# [Exercise task]
In the material below, please retype the lines from the very first through the one with "loc.z), (0, 0, 0, 1)))", exactly and without pictures.

::: Recorded information :::

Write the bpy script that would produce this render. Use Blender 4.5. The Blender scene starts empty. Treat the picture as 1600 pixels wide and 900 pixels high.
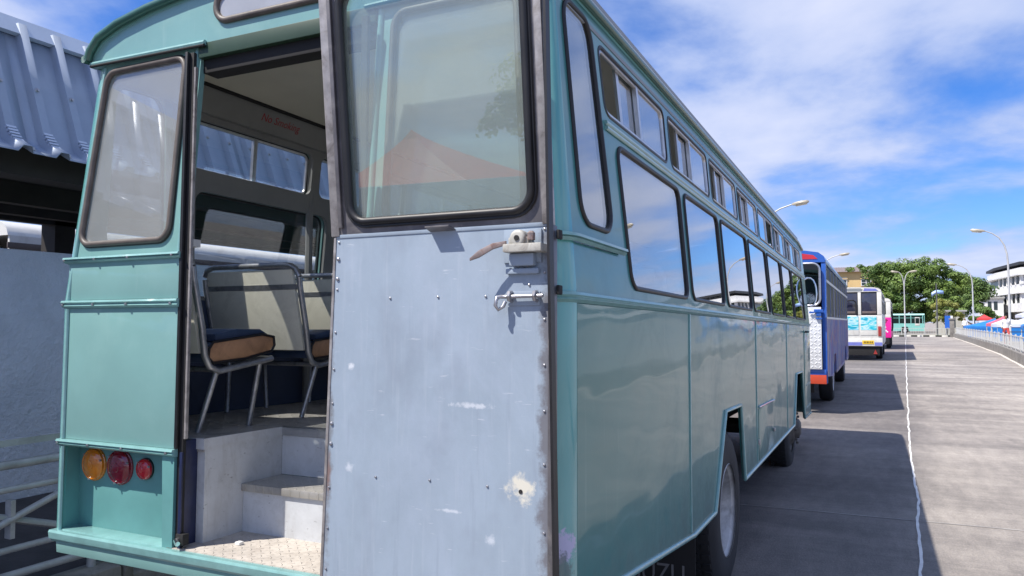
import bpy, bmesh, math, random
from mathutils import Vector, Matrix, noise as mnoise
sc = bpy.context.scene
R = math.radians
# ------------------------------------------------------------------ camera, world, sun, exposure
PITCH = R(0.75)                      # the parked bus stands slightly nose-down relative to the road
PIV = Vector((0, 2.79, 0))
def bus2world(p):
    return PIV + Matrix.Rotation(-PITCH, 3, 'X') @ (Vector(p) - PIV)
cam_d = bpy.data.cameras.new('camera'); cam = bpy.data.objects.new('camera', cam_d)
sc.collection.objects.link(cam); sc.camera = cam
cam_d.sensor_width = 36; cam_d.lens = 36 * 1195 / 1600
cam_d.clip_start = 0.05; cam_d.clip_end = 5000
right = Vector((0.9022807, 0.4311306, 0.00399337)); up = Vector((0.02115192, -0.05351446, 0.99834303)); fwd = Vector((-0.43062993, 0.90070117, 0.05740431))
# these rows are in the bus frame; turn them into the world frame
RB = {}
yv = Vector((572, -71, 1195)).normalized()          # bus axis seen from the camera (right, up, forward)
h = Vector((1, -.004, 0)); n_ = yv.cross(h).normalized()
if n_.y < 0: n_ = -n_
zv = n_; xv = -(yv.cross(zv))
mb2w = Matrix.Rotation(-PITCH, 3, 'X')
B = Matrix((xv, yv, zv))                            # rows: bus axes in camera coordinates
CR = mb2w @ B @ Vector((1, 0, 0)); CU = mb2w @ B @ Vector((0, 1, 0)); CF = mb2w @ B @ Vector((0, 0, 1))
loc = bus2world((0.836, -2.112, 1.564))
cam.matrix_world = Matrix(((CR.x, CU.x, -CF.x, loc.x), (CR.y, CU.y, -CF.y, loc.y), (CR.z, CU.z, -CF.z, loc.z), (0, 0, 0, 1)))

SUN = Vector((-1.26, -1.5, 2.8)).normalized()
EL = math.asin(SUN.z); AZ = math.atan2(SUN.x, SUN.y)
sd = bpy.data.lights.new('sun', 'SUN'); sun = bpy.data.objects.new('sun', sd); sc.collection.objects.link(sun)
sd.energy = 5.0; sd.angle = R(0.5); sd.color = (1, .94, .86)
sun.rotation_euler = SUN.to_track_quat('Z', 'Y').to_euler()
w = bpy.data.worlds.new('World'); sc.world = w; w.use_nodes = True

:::

# [Answer to this problem]
Write the bpy script that would produce this render. Use Blender 4.5. The Blender scene starts empty. Treat the picture as 1600 pixels wide and 900 pixels high.
import bpy, bmesh, math, random
from mathutils import Vector, Matrix, noise as mnoise
sc = bpy.context.scene
R = math.radians
# ------------------------------------------------------------------ camera, world, sun, exposure
PITCH = R(0.75)                      # the parked bus stands slightly nose-down relative to the road
PIV = Vector((0, 2.79, 0))
def bus2world(p):
    return PIV + Matrix.Rotation(-PITCH, 3, 'X') @ (Vector(p) - PIV)
cam_d = bpy.data.cameras.new('camera'); cam = bpy.data.objects.new('camera', cam_d)
sc.collection.objects.link(cam); sc.camera = cam
cam_d.sensor_width = 36; cam_d.lens = 36 * 1195 / 1600
cam_d.clip_start = 0.05; cam_d.clip_end = 5000
right = Vector((0.9022807, 0.4311306, 0.00399337)); up = Vector((0.02115192, -0.05351446, 0.99834303)); fwd = Vector((-0.43062993, 0.90070117, 0.05740431))
# these rows are in the bus frame; turn them into the world frame
RB = {}
yv = Vector((572, -71, 1195)).normalized()          # bus axis seen from the camera (right, up, forward)
h = Vector((1, -.004, 0)); n_ = yv.cross(h).normalized()
if n_.y < 0: n_ = -n_
zv = n_; xv = -(yv.cross(zv))
mb2w = Matrix.Rotation(-PITCH, 3, 'X')
B = Matrix((xv, yv, zv))                            # rows: bus axes in camera coordinates
CR = mb2w @ B @ Vector((1, 0, 0)); CU = mb2w @ B @ Vector((0, 1, 0)); CF = mb2w @ B @ Vector((0, 0, 1))
loc = bus2world((0.836, -2.112, 1.564))
cam.matrix_world = Matrix(((CR.x, CU.x, -CF.x, loc.x), (CR.y, CU.y, -CF.y, loc.y), (CR.z, CU.z, -CF.z, loc.z), (0, 0, 0, 1)))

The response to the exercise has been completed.